The new Andrew Davies adaptation of Sanditon on ITV on Sunday evening unveiled one of Jane Austen’s lesser-known works as an entertaining romp set in an England undergoing unprecedented social change – with lashings of sun, sand, sex and bare-bottomed sea bathing.

Britain’s best-known adapter of literary classics for television, Davis is still most fêted for his 1995 BBC Pride and Prejudice, in which Colin Firth’s Mr Darcy emerged Adonis-like from a lake in a dripping undershirt. He’s since gone on to adapt most of Austen’s oeuvre, as well as many other classics from Middlemarch to, most recently, Les Misérables, regularly courting controversy for the raunchiness of his adaptations.

On first view, Sanditon aims more for the frivolity of Davies’s 2008 Sense and Sensibility than the sweeping romance of his Pride and Prejudice, although there are signs of more sombre notes being struck. Of all Austen’s works, this one offers a particular challenge to the adapter: to finish it. At the time of her death in 1817, Austen had written just 24,000 words (less than a quarter through), with little indication of how she wished it to continue or conclude. All that exists is a nascent satire on themes of avarice, inheritance, marriage, and Britain’s transition from an agricultural economy to a more thrustingly entrepreneurial one.

Davies solution is to retain Austen’s characters in outline, fleshing out her subtle satire with liberal quantities of broad comedy and sexual frisson, but also sowing the seeds for more modern strands to be explored, including racism, sexual abuse and some decidedly un-Austenish incest.

It began in familiar territory. Following a coaching accident, bright but innocent Charlotte (Rose Williams) was invited by enthusiastic entrepreneur Mr Parker (Kris Marshall) and his wife to Sanditon, the new but not-yet-fashionable south-coast bathing resort he is developing, to sample its modern delights. There, Charlotte became embroiled with the town’s power-broker, wealthy Lady Denham (Anne Reid), and her dysfunctional extended family, all jostling to inherit her fortune. Prime among them her niece Clara (Lily Sacofsky), the caddish Sir Edward (Jack Fox) and his uncomfortably-close sister Esther (Charlotte Spencer), a classic Austen snob.

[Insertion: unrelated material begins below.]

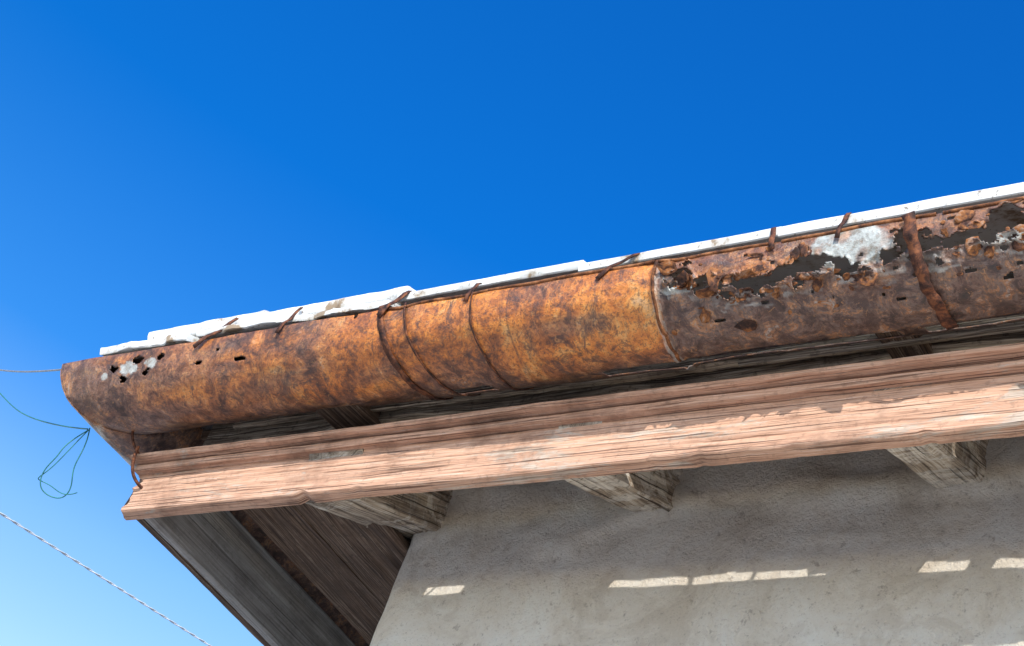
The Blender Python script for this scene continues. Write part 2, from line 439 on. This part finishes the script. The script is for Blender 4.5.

Lily Sacofsky, Rose Williams and Kate Ashfield in Andrew Davies's adaptation of Austen's unfinished novel - Credit: Simon Ridgway
Lily Sacofsky, Rose Williams and Kate Ashfield in Andrew Davies's adaptation of Austen's unfinished novel Credit: Simon Ridgway

All this played out against a familiar period-drama backdrop of palatial houses, CGI-enhanced exteriors, empire-line dresses, bonnets, bosoms, breezy cliff-walks and lavish balls. So far so Austen, although ramping up the Regency fad for sea-bathing allowed for comedy and sexual charge as men plunged naked into the waves observed by modest young ladies emerging giggling from bathing machines.

Sunday evening’s chief dramatic push involved Charlotte’s encounters with Mr Parker’s younger brother, Sidney (Theo James), a Darcy-esque brooder with a history. Exactly what that history might be is still unclear, other than that it involves one of Austen’s most tantalisingly incomplete heroines – Miss Lambe (Crystal Clarke) a “young West Indian heiress of large fortune”, with all the echoes of prejudice and empire that implies.

But the main emphasis, initially, was on fun and drawing in the audience. Kris Marshall’s Parker bordered on the buffoonish although he also brought a naïvety to the role that invited enormous sympathy. Anne Reid was suitably dragon-like as Lady Denham, but it was Rose Williams who stood out, radiating likeability as innocent-abroad Charlotte, a fresh and natural contrast to some in the cast who at times seemed too aware that they were acting in a period drama.

Overall, this was an intriguing rather than a mesmerising start, a drama lacking the essential Austen qualities of interiority and biting wit but compensating with a rompish enthusiasm and a cast of very intriguing characters. Whether there’s enough in it to win audience loyalty for another seven hours remains in the balance.